To boil down what is happening into a simple “progressives vs. moderates” dynamic ignores larger escalating tensions — between Democratic leaders on the Hill and in the White House; between the Senate and the House; between rank-and-file Democrats and their president…

“[Democratic leaders are] trying to keep everyone together, but the White House has really, significantly contributed to some of the problems,” one senior House Democrat who backs both bills and isn’t in either the moderate or progressive camp told us.


Nancy Pelosi’s two chief partners in trying to get infrastructure done are Joe Biden and Chuck Schumer. In the span of 48 hours, she (a) discovered that Schumer kept her in the dark for months about Manchin’s price on reconciliation and (b) had Biden stroll into her caucus meeting and tell her members that they shouldn’t pass the bipartisan bill until a reconciliation deal is done. With friends like those two, who needs enemies?

This morning she had no choice but to make it official: Infrastructure week is now infrastructure month.

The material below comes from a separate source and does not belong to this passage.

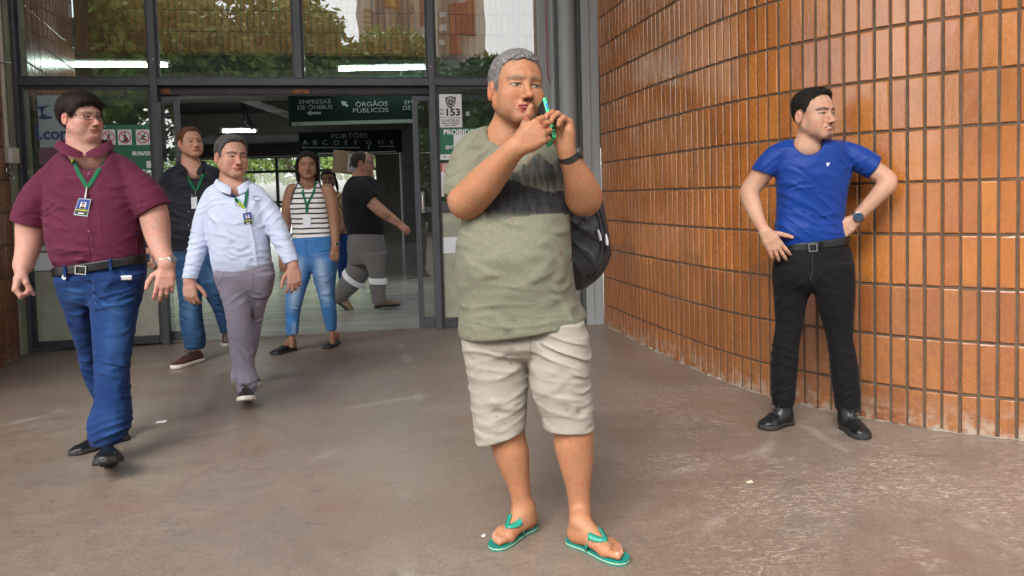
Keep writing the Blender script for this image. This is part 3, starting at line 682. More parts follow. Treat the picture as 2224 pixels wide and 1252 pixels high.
ft(t, '01/06/2021', 312, 334, 8.5, bold=.002, squash=.86); ft(t, 'E', 291, 334, 8.5, bold=.001); sticker('logo_plate', 318, 350, 332, 365, '', PAPER, o=.010, parent=t)
t = sticker('poster', 953, 205, 1004, 277, 'white poster with a dark badge, phone number 153 and 24 HORAS', PAPER)
sh = [(-11.5, -11), (0, -14), (11.5, -11), (10.5, 0), (7, 8), (0, 14), (-7, 8), (-10.5, 0)]
GP = mat('grey_print', (.10, .10, .11), .5)
fpoly(t, 'badge', [(978.5+x, 223+y) for x, y in sh], BLACKP); fpoly(t, 'badge', [(978.5+x*.78, 223.5+y*.74) for x, y in sh], mat('light_grey_print', (.38, .38, .39), .5), o=.0128); fpoly(t, 'badge', [(978.5+x*.5, 224+y*.52) for x, y in sh], GP, o=.0141)
ft(t, 'B', 978.5, 223, 5, PAPER, o=.0158); ft(t, 'GUARDA', 978.5, 212.3, 2.5, PAPER, o=.0158)
ft(t, '153', 983, 245, 15, BLACKP, bold=.003, squash=1.12); fring(t, 'phone_icon', 959, 244, 1, .5, BLACKP); fpoly(t, 'phone_icon', [(956.5, 237.5), (962.5, 237.5), (962.5, 249), (956.5, 249)], BLACKP); fpoly(t, 'phone_icon', [(957.3, 239), (961.7, 239), (961.7, 247), (957.3, 247)], PAPER, o=.013)
fpoly(t, 'rule', [(954, 255.2), (1003, 255.4), (1003, 256), (954, 255.8)], BLACKP); ft(t, '24 HORAS', 978.5, 263, 7, BLACKP, squash=.9); [fpoly(t, 'small_print', [(x0, y), (x1, y), (x1, y+1.6), (x0, y+1.6)], GP) for y, ws in ((268, ((960, 972), (974, 977), (979, 997))), (272, ((966, 975), (977, 980), (982, 991)))) for x0, x1 in ws]
t = sticker('notice', 953, 279, 1062, 347, 'green notice reading PROIBIDO below the white poster', GREENP); ft(t, 'PROIBIDO', 963, 288, 11, bold=.002, align='LEFT'); ft(t, 'ENTRADA', 968, 321, 7.5, bold=.001, align='LEFT'); sticker('white_strip', 954, 336, 1061, 346, '', PAPER, o=.010, parent=t); fpoly(t, 'logo', [(966, 338), (968, 341), (966, 344), (964, 341)], GREENP)
sticker('pictogram', 985, 293, 1018, 318, '', PAPER, o=.010, parent=t)
t = sticker('leaflet', 957, 355, 1012, 426, 'white leaflet with a red heading about harassment and small print', PAPER); fpoly(t, 'red_heading', [(957.5, 355.5), (1011, 355.5), (1011, 374), (975, 377), (958, 373)], REDP)
for s_, y in (('ASSÉDIO', 360), ('SEXUAL', 366), ('É CRIME', 372)): ft(t, s_, 961, y, 5, bold=.001, align='LEFT', o=.0135)
for y in (383, 386, 392, 400, 404): fpoly(t, 'small_print', [(961, y), (1003, y), (1003, y+.9), (961, y+.9)], mat('mid_grey_print', (.3, .3, .32), .6))
sticker('sticker', 1012, 243, 1020, 252, 'tiny black and white sticker on the glass right of the poster', mat('grey_sticker', (.35, .35, .35), .5))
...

She and the two idiots she’s partnered with will spend the next few weeks trying to turn a $3.5 trillion reconciliation package into one in the $1.5 to $2 trillion range to make it palatable to Manchin and Sinema, assuming the latter haven’t already quit this process in disgust. Dems could cut some programs from their proposed framework entirely but it’s more likely that they’ll keep everything in there and simply make the programs “temporary” to reduce their cost. After all, “temporary” entitlements are rarely temporary after voters begin to depend on them. “If we get some of these programs in like child care, like paid family leave, those will sell themselves,” said Dem Rep. Peter Welch. Once Americans get a taste of new sugar from Uncle Sam, “nobody’s gonna want that to go away,” including Republicans. You may not like Welch’s politics, but he’s not wrong.


Update: Kyrsten Sinema is out a new statement this afternoon and it’s a doozy. She doesn’t say explicitly that she’s done negotiating but the word “inexcusable” is used. Also: “I have never, and would never, agree to any bargain that would hold one piece of legislation hostage to another.” Uh oh.